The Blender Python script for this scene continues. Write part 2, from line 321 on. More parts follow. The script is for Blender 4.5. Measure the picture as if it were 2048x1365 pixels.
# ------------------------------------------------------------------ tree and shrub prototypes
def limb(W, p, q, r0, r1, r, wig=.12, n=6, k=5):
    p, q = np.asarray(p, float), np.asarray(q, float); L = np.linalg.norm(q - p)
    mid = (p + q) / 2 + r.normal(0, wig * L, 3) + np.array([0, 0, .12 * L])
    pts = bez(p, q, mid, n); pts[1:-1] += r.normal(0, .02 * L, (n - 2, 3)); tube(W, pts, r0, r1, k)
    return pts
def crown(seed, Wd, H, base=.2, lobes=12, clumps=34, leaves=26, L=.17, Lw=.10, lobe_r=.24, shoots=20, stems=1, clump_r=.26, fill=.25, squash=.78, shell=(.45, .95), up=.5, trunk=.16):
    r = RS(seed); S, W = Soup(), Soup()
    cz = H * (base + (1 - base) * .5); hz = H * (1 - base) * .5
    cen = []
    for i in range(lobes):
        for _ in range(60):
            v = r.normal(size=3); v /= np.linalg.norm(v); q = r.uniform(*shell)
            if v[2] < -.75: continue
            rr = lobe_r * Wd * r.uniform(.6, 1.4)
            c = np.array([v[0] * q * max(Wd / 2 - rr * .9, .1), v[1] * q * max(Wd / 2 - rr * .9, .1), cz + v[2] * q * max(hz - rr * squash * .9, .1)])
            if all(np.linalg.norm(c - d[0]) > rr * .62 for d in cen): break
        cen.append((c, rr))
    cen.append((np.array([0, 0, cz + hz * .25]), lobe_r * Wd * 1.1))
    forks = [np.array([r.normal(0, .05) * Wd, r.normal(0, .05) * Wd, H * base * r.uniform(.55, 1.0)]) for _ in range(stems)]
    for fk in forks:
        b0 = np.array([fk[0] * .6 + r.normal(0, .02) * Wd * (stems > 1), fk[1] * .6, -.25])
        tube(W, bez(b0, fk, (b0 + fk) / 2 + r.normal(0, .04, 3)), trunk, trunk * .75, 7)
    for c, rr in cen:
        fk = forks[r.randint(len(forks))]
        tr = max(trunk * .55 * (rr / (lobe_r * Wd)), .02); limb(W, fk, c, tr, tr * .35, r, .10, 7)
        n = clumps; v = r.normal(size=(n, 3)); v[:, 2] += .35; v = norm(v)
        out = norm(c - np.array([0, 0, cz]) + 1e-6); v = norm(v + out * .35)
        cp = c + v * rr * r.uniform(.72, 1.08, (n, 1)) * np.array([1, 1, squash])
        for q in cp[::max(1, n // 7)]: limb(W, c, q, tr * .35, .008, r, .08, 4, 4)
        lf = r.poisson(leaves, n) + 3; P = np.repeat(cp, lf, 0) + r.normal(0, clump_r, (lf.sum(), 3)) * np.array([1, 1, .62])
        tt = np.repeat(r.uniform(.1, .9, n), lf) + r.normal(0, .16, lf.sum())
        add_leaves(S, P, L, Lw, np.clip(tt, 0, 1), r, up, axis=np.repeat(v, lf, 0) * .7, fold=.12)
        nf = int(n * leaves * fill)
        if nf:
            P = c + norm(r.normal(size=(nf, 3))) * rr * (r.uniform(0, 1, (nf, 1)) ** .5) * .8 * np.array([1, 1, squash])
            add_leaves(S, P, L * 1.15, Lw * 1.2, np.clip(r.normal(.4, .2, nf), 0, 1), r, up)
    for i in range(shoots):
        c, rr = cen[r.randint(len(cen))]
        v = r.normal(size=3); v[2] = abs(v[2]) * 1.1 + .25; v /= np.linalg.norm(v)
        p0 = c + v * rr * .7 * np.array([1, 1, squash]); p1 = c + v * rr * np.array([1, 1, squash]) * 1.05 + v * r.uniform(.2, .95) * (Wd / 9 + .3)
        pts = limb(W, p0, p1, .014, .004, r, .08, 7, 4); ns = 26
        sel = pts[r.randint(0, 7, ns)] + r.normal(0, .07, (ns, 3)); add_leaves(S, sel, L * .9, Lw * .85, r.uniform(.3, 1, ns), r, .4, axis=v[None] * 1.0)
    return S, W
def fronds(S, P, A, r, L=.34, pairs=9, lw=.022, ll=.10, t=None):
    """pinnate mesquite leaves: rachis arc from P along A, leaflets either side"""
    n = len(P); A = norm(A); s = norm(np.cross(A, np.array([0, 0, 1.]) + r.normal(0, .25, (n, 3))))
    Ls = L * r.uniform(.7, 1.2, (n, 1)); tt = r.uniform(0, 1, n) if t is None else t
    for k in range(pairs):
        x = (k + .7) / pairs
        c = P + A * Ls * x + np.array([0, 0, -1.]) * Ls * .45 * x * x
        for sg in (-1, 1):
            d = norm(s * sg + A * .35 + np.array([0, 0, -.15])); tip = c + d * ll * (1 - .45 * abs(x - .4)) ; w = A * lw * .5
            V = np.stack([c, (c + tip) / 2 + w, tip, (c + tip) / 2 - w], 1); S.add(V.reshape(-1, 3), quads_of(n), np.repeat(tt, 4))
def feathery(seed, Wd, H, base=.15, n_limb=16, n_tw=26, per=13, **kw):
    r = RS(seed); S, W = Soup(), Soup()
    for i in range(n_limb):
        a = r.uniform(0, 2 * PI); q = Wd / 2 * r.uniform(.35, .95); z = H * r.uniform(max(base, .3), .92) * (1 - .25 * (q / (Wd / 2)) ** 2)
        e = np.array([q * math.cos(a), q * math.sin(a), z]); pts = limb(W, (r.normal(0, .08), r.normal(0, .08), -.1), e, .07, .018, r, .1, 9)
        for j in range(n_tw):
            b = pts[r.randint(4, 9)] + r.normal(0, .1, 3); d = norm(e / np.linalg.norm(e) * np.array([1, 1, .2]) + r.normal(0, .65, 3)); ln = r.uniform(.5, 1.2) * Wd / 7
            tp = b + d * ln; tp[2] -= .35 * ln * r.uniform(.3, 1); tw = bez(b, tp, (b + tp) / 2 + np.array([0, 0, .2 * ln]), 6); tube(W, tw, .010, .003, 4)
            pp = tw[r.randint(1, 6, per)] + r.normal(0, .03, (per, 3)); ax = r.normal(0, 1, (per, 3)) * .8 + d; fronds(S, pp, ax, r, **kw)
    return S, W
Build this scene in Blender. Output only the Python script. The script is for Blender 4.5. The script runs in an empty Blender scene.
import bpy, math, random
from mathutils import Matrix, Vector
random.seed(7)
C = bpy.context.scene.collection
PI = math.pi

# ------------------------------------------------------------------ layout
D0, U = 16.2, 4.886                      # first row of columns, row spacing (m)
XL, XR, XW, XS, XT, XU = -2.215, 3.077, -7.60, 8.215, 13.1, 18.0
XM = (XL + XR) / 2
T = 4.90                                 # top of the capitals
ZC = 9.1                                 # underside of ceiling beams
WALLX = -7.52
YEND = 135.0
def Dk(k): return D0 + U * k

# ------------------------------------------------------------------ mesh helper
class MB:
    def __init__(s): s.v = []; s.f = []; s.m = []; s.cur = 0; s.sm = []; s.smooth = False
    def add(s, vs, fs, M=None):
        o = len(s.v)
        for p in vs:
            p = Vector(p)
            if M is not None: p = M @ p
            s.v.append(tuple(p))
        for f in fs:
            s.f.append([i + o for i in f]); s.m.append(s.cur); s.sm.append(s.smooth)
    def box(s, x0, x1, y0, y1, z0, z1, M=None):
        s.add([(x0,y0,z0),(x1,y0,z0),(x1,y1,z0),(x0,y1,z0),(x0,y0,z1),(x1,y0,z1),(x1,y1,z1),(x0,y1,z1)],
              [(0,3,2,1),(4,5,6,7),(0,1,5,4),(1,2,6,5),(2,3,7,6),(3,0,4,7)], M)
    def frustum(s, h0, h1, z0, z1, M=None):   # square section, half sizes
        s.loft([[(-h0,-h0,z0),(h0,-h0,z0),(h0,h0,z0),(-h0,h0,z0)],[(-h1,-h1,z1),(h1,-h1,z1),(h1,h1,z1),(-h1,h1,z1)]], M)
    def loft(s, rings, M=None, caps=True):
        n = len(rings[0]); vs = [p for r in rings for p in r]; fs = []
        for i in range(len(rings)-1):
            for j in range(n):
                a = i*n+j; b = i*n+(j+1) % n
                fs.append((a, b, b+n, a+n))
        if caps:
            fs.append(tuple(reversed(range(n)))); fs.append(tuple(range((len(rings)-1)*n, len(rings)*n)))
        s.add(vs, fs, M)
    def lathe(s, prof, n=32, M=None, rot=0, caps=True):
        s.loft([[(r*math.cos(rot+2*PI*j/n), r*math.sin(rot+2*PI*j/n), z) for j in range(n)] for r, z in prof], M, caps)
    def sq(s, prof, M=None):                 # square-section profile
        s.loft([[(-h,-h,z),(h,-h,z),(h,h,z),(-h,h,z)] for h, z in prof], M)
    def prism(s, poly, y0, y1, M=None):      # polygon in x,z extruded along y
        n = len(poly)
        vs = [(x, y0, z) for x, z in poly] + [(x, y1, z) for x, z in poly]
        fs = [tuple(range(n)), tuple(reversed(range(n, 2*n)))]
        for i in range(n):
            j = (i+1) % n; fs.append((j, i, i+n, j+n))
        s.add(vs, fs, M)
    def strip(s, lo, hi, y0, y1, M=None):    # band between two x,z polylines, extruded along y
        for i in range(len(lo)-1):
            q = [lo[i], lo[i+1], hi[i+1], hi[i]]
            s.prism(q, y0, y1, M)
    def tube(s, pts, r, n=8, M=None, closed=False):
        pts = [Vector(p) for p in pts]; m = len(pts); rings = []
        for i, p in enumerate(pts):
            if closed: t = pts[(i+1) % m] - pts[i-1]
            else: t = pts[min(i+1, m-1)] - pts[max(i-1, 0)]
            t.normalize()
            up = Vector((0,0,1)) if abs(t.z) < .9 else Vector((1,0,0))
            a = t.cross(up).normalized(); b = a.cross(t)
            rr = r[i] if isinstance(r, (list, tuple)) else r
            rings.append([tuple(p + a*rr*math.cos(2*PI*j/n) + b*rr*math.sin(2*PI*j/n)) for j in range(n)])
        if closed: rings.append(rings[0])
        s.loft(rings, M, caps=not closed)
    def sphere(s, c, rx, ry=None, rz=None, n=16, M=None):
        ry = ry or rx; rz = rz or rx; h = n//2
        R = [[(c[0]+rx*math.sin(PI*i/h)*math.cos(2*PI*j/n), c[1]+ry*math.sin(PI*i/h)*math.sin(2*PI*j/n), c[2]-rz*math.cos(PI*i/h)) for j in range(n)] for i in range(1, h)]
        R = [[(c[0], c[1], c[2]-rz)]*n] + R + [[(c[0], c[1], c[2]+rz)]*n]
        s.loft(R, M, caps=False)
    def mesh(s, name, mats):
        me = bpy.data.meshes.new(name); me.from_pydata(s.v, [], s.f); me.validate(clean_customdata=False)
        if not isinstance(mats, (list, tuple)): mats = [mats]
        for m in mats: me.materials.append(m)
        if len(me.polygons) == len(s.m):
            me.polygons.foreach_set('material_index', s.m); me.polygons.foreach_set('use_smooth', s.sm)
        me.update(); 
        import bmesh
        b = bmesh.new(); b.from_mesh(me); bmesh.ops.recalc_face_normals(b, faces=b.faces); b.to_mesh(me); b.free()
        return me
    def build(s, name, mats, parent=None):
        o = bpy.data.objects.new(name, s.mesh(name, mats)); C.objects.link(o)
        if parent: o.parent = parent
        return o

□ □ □

What you are asked to do: Using the data above, repeat exactly the lines that begin at the line with "Build this scene" and end at the line with "PI = math.pi", both ends included.

Exercise output:
Build this scene in Blender. Output only the Python script. The script is for Blender 4.5. The script runs in an empty Blender scene.
import bpy, math, random
from mathutils import Matrix, Vector
random.seed(7)
C = bpy.context.scene.collection
PI = math.pi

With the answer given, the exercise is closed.